— Begin —
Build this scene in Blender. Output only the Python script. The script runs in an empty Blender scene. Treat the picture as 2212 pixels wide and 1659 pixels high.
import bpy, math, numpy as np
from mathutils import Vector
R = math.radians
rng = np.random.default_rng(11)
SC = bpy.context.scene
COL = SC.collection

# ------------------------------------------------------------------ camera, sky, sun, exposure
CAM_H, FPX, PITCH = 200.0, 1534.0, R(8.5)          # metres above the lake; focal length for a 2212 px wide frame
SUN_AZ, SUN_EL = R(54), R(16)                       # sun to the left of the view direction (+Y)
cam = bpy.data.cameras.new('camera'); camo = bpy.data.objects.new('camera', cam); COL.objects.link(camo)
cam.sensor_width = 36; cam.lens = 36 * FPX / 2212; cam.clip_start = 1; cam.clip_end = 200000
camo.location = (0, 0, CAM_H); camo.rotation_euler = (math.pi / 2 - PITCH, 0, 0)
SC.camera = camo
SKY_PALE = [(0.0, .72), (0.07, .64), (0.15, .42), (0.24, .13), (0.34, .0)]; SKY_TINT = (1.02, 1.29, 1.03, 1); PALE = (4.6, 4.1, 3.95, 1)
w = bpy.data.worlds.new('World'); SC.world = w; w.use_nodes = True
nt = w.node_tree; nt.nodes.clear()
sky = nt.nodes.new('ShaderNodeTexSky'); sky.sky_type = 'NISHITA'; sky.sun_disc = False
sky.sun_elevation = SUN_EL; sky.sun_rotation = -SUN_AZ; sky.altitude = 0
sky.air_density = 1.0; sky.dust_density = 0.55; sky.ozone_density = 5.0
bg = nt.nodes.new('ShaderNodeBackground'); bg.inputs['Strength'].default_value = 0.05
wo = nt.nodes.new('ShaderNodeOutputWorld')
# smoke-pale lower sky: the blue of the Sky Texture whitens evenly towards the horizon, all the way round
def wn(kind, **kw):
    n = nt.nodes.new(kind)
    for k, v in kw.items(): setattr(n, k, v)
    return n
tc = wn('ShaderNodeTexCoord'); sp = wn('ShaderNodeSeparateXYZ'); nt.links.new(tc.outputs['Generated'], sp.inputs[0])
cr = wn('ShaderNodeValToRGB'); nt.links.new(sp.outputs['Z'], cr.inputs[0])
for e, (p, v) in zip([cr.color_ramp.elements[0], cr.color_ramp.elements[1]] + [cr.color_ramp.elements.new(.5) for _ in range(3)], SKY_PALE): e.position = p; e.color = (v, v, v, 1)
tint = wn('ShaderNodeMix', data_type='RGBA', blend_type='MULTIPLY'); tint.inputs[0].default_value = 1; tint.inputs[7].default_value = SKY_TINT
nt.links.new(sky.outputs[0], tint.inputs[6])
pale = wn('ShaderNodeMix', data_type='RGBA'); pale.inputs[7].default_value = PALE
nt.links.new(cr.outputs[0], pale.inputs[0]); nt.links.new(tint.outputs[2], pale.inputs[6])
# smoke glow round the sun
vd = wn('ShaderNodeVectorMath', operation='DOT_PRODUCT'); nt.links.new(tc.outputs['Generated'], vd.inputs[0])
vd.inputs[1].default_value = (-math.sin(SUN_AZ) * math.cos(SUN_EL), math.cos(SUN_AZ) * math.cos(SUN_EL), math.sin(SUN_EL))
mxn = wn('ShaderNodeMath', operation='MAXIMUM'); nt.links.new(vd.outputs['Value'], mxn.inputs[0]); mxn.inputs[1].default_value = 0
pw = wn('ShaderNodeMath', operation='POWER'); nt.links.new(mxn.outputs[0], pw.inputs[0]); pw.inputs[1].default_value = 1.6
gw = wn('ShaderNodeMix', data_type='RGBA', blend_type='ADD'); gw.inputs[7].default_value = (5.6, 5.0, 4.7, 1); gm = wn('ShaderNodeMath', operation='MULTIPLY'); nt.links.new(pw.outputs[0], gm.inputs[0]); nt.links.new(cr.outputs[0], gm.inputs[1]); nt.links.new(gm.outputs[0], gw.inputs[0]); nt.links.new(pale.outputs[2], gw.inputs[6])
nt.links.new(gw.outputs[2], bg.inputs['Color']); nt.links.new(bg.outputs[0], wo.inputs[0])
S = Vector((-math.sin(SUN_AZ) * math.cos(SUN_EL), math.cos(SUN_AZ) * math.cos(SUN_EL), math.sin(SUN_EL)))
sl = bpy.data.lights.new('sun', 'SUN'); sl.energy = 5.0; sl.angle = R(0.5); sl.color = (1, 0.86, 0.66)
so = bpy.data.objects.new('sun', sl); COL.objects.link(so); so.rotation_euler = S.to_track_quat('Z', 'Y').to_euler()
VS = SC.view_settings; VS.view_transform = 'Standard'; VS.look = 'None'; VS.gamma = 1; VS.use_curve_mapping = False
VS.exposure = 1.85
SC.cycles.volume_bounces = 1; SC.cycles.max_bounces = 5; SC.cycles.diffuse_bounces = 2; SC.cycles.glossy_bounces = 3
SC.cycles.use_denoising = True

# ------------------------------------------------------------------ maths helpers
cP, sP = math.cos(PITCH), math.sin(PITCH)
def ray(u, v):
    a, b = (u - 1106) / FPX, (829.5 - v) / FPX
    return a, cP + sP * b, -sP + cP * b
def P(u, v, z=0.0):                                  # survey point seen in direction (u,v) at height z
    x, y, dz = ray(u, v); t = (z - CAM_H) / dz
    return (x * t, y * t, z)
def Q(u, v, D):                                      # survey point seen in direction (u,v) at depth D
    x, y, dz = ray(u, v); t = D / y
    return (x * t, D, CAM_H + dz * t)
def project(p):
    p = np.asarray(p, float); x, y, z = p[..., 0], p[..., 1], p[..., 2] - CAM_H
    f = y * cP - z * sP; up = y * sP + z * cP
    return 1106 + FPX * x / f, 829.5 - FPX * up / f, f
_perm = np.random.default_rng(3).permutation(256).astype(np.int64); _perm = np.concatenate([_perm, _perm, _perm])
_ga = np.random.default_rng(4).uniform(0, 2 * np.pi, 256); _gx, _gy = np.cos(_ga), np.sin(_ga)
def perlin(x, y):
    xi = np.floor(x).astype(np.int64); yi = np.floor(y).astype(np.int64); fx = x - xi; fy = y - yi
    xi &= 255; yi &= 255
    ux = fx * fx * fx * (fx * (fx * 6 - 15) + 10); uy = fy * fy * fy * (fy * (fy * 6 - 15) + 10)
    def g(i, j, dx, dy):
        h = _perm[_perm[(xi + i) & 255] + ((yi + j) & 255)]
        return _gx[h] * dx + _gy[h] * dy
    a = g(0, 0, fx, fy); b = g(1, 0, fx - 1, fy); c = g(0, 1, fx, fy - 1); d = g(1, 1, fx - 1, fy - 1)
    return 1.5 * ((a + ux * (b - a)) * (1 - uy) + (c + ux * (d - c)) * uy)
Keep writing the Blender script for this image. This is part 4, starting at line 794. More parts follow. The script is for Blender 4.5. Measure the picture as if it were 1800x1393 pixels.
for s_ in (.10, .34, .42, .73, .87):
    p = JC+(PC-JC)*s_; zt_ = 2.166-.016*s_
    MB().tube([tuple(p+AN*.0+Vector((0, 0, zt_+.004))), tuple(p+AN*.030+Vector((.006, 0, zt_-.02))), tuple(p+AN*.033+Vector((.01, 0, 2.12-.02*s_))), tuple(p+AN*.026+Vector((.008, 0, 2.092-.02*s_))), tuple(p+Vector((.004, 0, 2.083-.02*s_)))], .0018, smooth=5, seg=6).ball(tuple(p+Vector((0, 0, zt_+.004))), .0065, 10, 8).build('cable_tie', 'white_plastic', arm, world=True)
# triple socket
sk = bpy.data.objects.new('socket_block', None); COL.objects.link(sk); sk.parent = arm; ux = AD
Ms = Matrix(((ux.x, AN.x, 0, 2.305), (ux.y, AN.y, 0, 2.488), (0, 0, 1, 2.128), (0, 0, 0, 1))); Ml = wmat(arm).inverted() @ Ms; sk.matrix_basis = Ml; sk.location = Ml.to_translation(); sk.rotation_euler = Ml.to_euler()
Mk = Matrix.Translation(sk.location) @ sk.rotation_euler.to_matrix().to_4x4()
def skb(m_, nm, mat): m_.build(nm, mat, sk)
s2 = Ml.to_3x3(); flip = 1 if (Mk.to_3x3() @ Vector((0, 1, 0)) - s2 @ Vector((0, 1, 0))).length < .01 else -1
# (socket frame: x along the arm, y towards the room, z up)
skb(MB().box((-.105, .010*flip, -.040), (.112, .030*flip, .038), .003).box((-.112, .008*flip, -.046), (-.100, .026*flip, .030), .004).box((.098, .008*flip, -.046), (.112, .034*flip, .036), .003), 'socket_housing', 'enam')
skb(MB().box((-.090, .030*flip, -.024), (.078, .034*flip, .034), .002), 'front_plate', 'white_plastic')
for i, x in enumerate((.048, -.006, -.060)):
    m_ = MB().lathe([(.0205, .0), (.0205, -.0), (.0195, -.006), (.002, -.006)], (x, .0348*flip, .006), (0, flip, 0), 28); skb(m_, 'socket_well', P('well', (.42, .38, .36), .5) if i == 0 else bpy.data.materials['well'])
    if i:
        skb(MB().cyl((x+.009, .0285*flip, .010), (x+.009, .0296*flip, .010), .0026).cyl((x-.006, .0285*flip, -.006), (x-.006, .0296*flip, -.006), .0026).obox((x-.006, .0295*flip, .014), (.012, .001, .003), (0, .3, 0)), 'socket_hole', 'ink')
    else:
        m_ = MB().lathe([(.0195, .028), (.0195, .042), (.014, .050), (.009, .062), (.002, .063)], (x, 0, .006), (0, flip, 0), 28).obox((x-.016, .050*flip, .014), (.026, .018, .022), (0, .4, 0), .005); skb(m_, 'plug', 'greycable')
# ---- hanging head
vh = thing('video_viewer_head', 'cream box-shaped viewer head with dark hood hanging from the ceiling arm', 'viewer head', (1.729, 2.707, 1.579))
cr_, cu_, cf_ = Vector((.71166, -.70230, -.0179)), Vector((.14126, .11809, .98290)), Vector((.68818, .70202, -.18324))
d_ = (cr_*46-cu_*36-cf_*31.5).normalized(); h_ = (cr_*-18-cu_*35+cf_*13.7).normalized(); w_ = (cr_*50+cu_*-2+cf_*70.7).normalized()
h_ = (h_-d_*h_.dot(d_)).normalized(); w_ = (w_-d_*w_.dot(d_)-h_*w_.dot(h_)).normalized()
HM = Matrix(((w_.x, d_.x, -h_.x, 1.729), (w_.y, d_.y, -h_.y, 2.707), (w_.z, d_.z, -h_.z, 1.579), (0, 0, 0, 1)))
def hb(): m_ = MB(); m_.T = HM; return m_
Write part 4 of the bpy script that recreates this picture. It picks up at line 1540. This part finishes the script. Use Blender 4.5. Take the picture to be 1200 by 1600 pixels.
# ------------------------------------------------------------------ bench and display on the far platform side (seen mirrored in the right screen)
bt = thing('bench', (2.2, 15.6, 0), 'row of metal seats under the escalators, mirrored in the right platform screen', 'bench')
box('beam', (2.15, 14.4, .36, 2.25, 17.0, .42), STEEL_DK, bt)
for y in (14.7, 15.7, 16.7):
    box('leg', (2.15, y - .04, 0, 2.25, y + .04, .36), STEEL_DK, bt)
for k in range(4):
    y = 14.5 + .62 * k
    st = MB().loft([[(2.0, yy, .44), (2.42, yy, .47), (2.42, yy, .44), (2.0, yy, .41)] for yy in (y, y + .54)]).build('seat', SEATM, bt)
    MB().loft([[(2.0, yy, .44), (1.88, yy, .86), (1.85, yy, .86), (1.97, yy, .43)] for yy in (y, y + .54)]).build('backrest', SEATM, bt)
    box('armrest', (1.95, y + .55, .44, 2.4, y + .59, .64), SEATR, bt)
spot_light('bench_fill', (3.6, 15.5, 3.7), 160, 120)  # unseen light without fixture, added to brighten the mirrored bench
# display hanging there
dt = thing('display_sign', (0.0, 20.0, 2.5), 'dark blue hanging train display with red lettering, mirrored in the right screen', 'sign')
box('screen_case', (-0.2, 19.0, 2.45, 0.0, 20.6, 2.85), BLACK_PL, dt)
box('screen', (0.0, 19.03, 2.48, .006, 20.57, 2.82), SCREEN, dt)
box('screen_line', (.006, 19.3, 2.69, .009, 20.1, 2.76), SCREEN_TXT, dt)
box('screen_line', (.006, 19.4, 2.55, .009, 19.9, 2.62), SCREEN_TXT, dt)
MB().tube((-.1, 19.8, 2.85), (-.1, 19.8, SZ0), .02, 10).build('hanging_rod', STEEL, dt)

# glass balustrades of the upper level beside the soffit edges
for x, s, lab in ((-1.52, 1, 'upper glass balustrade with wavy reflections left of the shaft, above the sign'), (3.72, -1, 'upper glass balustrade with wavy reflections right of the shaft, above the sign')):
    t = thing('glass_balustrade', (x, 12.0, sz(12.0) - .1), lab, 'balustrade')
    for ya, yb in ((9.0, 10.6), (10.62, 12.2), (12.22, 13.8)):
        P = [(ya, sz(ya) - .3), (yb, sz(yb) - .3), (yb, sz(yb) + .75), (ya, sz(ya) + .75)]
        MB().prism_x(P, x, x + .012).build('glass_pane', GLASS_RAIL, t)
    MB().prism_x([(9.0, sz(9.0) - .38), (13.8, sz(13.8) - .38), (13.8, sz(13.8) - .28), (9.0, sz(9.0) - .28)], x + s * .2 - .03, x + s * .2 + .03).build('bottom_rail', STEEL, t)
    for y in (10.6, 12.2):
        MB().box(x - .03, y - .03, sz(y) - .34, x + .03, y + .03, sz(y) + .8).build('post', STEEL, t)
— End —
• **Do this**
Reproduce only the lines from the top of the material through the one bearing "COL = SC.collection", each exactly as it stands.

• **Finished answer**
Build this scene in Blender. Output only the Python script. The script runs in an empty Blender scene. Treat the picture as 2212 pixels wide and 1659 pixels high.
import bpy, math, numpy as np
from mathutils import Vector
R = math.radians
rng = np.random.default_rng(11)
SC = bpy.context.scene
COL = SC.collection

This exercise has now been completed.